> [Set exercise] Extract all lines from the data beneath that include the word "objects".

::: Source material :::

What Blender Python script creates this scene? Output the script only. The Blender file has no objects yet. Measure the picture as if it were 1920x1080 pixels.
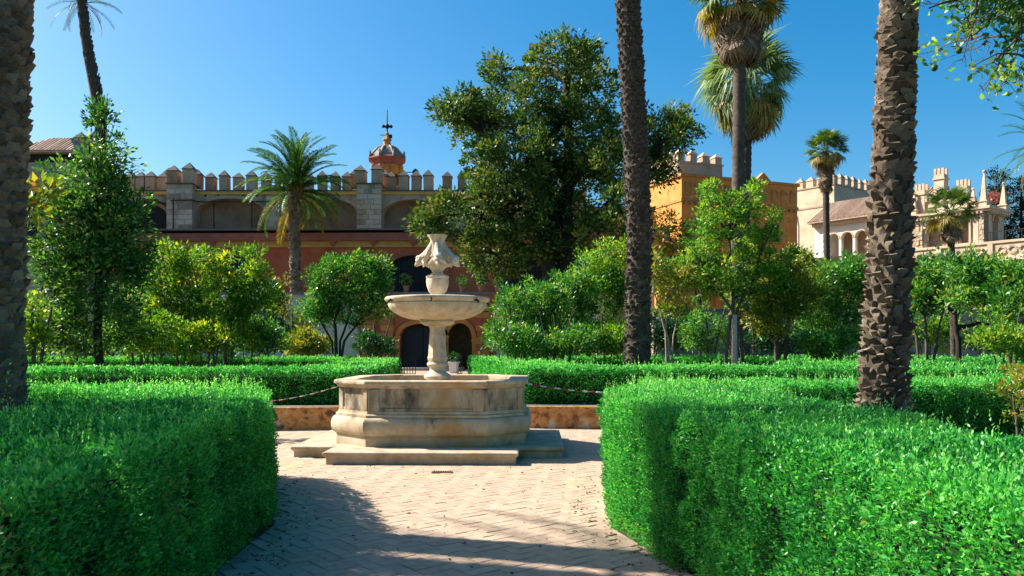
import bpy, math, random
import numpy as np
from mathutils import Vector, Matrix
R = math.radians
PI = math.pi
random.seed(7)
rng = np.random.default_rng(11)
SC = bpy.context.scene
COL = SC.collection

# ------------------------------------------------------------------ camera, light
F, HZ, EYE = 1500.0, 650.0, 1.65
cam = bpy.data.cameras.new('camera'); camo = bpy.data.objects.new('camera', cam); COL.objects.link(camo)
camo.location = (0, 0, EYE); camo.rotation_euler = (R(90), 0, 0)
cam.sensor_width = 36; cam.lens = F / 1920 * 36
cam.shift_y = (HZ - 540) / 1920
cam.clip_start = .05; cam.clip_end = 2000
SC.camera = camo

SUN_EL, SUN_AZ = 41.0, math.degrees(math.atan2(-1, .31))
w = bpy.data.worlds.new('World'); SC.world = w; w.use_nodes = True
nt = w.node_tree; nt.nodes.clear()
sky = nt.nodes.new('ShaderNodeTexSky'); sky.sky_type = 'NISHITA'; sky.sun_disc = False
sky.sun_elevation = R(SUN_EL); sky.sun_rotation = R(SUN_AZ)
sky.air_density = 1.0; sky.dust_density = 1.7; sky.ozone_density = 3.0; sky.altitude = 0
hs = nt.nodes.new('ShaderNodeHueSaturation'); hs.inputs['Saturation'].default_value = 1.5
hs.inputs['Hue'].default_value = 0.49
bg = nt.nodes.new('ShaderNodeBackground'); bg.inputs['Strength'].default_value = .074
wo = nt.nodes.new('ShaderNodeOutputWorld')
nt.links.new(sky.outputs[0], hs.inputs['Color']); nt.links.new(hs.outputs[0], bg.inputs['Color']); nt.links.new(bg.outputs[0], wo.inputs[0])

sl = bpy.data.lights.new('sun', 'SUN'); sl.energy = 4.9; sl.angle = R(.5); sl.color = (1, .93, .82)
so = bpy.data.objects.new('sun', sl); COL.objects.link(so)
az = R(SUN_AZ); el = R(SUN_EL)
sv = Vector((math.sin(az) * math.cos(el), math.cos(az) * math.cos(el), math.sin(el)))
so.rotation_euler = (-sv).to_track_quat('-Z', 'Y').to_euler(); so.location = sv * 60
SC.view_settings.view_transform = 'Standard'; SC.view_settings.look = 'None'
SC.view_settings.gamma = 1; SC.view_settings.use_curve_mapping = False
SC.view_settings.exposure = 1.33

def P(px, py, d):
    """photo pixel + distance -> metres (used to survey positions)"""
    return Vector(((px - 960) / F * d, d, EYE + (HZ - py) / F * d))

# ------------------------------------------------------------------ helpers
def tag(o, label=None, cat=None, group=None, kind=None):
    if label: o['label'] = label
    if cat: o['category'] = cat
    if group: o['group'] = group
    if kind: o['kind'] = kind
    return o

def thing(name, label, cat, loc=(0, 0, 0), rz=0, group=None):
    o = bpy.data.objects.new(name, None); COL.objects.link(o)
    o.location = loc; o.rotation_euler = (0, 0, rz); o.empty_display_size = .2
    return tag(o, label, cat, group)

def link(name, me, m=None, parent=None, loc=None, rot=None, scale=None, kind=None, label=None):
    o = bpy.data.objects.new(name, me); COL.objects.link(o)
    if m is not None and not me.materials: me.materials.append(m)
    if parent: o.parent = parent
    if loc is not None: o.location = loc
    if rot is not None: o.rotation_euler = rot
    if scale is not None: o.scale = scale
    if kind: o['kind'] = kind
    if label: o['label'] = label
    return o

class MB:
    def __init__(s): s.v = []; s.f = []
    def add(s, vs, fs):
        b = len(s.v); s.v += [tuple(v) for v in vs]; s.f += [tuple(i + b for i in f) for f in fs]; return s
    def box(s, c, d, rz=0):
        x, y, z = d[0] / 2, d[1] / 2, d[2] / 2; cs, sn = math.cos(rz), math.sin(rz)
        vs = []
        for k in (-1, 1):
            for a, b in ((-1, -1), (1, -1), (1, 1), (-1, 1)):
                px, py = a * x, b * y
                vs.append((c[0] + px * cs - py * sn, c[1] + px * sn + py * cs, c[2] + k * z))
        return s.add(vs, [(3, 2, 1, 0), (4, 5, 6, 7), (0, 1, 5, 4), (1, 2, 6, 5), (2, 3, 7, 6), (3, 0, 4, 7)])
    def box2(s, x0, x1, y0, y1, z0, z1):
        return s.box(((x0 + x1) / 2, (y0 + y1) / 2, (z0 + z1) / 2), (x1 - x0, y1 - y0, z1 - z0))
    def rings(s, rings, cap0=True, cap1=True, closed=True):
        n = len(rings[0]); vs = [p for r in rings for p in r]; fs = []
        for i in range(len(rings) - 1):
            for j in range(n if closed else n - 1):
                k = (j + 1) % n
                fs.append((i * n + j, i * n + k, (i + 1) * n + k, (i + 1) * n + j))
        if cap0: fs.append(tuple(range(n - 1, -1, -1)))
        if cap1: fs.append(tuple((len(rings) - 1) * n + j for j in range(n)))
        return s.add(vs, fs)
    def lathe(s, prof, n=24, c=(0, 0), rot=0, cap0=True, cap1=True, lobes=0, amp=0):
        rs = []
        for r, z in prof:
            ring = []
            for j in range(n):
                a = 2 * PI * j / n + rot
                rr = r * (1 + (amp * math.cos(lobes * a) if lobes else 0))
                ring.append((c[0] + rr * math.cos(a), c[1] + rr * math.sin(a), z))
            rs.append(ring)
        return s.rings(rs, cap0, cap1)
    def tube(s, pts, rad, n=8, jit=0):
        pts = [Vector(p) for p in pts]; rs = []
        if not hasattr(rad, '__len__'): rad = [rad] * len(pts)
        up = None
        for i, p in enumerate(pts):
            t = (pts[min(i + 1, len(pts) - 1)] - pts[max(i - 1, 0)])
            t = t.normalized() if t.length > 1e-9 else Vector((0, 0, 1))
            if up is None: up = Vector((1, 0, 0)) if abs(t.x) < .8 else Vector((0, 1, 0))
            a = (up - t * up.dot(t)).normalized(); b = t.cross(a); up = a
            rs.append([p + (a * math.cos(2 * PI * j / n) + b * math.sin(2 * PI * j / n)) * rad[i] * (1 + random.uniform(-jit, jit)) for j in range(n)])
        return s.rings(rs)
    def prism(s, poly, z0, z1):
        return s.rings([[(x, y, z0) for x, y in poly], [(x, y, z1) for x, y in poly]])
    def ico(s, c, r, sx=1, sy=1, sz=1, n=6, m=5):
        rs = []
        for i in range(1, m):
            ph = PI * i / m
            rs.append([(c[0] + r * sx * math.sin(ph) * math.cos(2 * PI * j / n), c[1] + r * sy * math.sin(ph) * math.sin(2 * PI * j / n), c[2] - r * sz * math.cos(ph)) for j in range(n)])
        return s.rings(rs)
    def mesh(s, name, smooth=None):
        me = bpy.data.meshes.new(name); me.from_pydata(s.v, [], s.f); me.update()
        if smooth is not None:
            me.shade_smooth()
            me.set_sharp_from_angle(angle=R(smooth))
        return me
    def build(s, name, m, parent=None, smooth=None, **k):
        return link(name, s.mesh(name, smooth), m, parent, **k)

def bevel(o, wd, seg=2):
    b = o.modifiers.new('bevel', 'BEVEL'); b.width = wd; b.segments = seg; b.limit_method = 'ANGLE'; b.angle_limit = R(35)
    return o

# ------------------------------------------------------------------ materials
def mat(name, cols, scale=4, rough=.85, bump=.3, bscale=None, stretch=(1, 1, 1), spec=.3, dist=.01, big=None, perobj=0):
    """noise driven colour ramp; big=(colour, scale, lo, hi): broad stains of their own shape"""
    m = bpy.data.materials.new(name); m.use_nodes = True; n = m.node_tree.nodes; l = m.node_tree.links
    bs = n['Principled BSDF']; bs.inputs['Roughness'].default_value = rough; bs.inputs['Specular IOR Level'].default_value = spec
    tc = n.new('ShaderNodeTexCoord'); mp = n.new('ShaderNodeMapping'); mp.inputs['Scale'].default_value = stretch
    l.new(tc.outputs['Object'], mp.inputs[0])
    oi = n.new('ShaderNodeObjectInfo')
    if perobj:
        va = n.new('ShaderNodeVectorMath'); va.operation = 'ADD'
        cmb = n.new('ShaderNodeCombineXYZ'); mu = n.new('ShaderNodeMath'); mu.operation = 'MULTIPLY'; mu.inputs[1].default_value = 37
        l.new(oi.outputs['Random'], mu.inputs[0])
        for k in range(3): l.new(mu.outputs[0], cmb.inputs[k])
        l.new(mp.outputs[0], va.inputs[0]); l.new(cmb.outputs[0], va.inputs[1]); src = va.outputs[0]
    else: src = mp.outputs[0]
    nz = n.new('ShaderNodeTexNoise'); nz.inputs['Scale'].default_value = scale; nz.inputs['Detail'].default_value = 7; nz.inputs['Roughness'].default_value = .65
    l.new(src, nz.inputs['Vector'])
    fac = nz.outputs['Fac']
    if perobj:
        ma = n.new('ShaderNodeMath'); ma.operation = 'MULTIPLY_ADD'; ma.inputs[1].default_value = perobj; ma.inputs[2].default_value = -perobj / 2
        l.new(oi.outputs['Random'], ma.inputs[0])
        ad = n.new('ShaderNodeMath'); ad.operation = 'ADD'; l.new(ma.outputs[0], ad.inputs[0]); l.new(fac, ad.inputs[1]); fac = ad.outputs[0]
    rp = n.new('ShaderNodeValToRGB'); e = rp.color_ramp.elements
    while len(e) < len(cols): e.new(.5)
    for i, (p, c) in enumerate(cols): e[i].position = p; e[i].color = (*c, 1)
    l.new(fac, rp.inputs[0]); out = rp.outputs[0]
    for bg_ in (big or []):
        bc, bsx, lo, hi, st = bg_
        mp2 = n.new('ShaderNodeMapping'); mp2.inputs['Scale'].default_value = st; l.new(tc.outputs['Object'], mp2.inputs[0])
        nb = n.new('ShaderNodeTexNoise'); nb.inputs['Scale'].default_value = bsx; nb.inputs['Detail'].default_value = 5; nb.inputs['Roughness'].default_value = .6
        l.new(mp2.outputs[0], nb.inputs['Vector'])
        mr = n.new('ShaderNodeMapRange'); mr.inputs[1].default_value = lo; mr.inputs[2].default_value = hi; l.new(nb.outputs['Fac'], mr.inputs[0])
        mx = n.new('ShaderNodeMix'); mx.data_type = 'RGBA'; l.new(mr.outputs[0], mx.inputs['Factor']); l.new(out, mx.inputs['A']); mx.inputs['B'].default_value = (*bc, 1)
        out = mx.outputs['Result']
    l.new(out, bs.inputs['Base Color'])
    if bump:
        nb = n.new('ShaderNodeTexNoise'); nb.inputs['Scale'].default_value = bscale or scale * 5; nb.inputs['Detail'].default_value = 6
        l.new(src, nb.inputs['Vector'])
        bp = n.new('ShaderNodeBump'); bp.inputs['Strength'].default_value = bump; bp.inputs['Distance'].default_value = dist
        l.new(nb.outputs['Fac'], bp.inputs['Height']); l.new(bp.outputs[0], bs.inputs['Normal'])
    return m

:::

> [Solution for this exercise]
What Blender Python script creates this scene? Output the script only. The Blender file has no objects yet. Measure the picture as if it were 1920x1080 pixels.
cam = bpy.data.cameras.new('camera'); camo = bpy.data.objects.new('camera', cam); COL.objects.link(camo)
so = bpy.data.objects.new('sun', sl); COL.objects.link(so)
    o = bpy.data.objects.new(name, None); COL.objects.link(o)
    o = bpy.data.objects.new(name, me); COL.objects.link(o)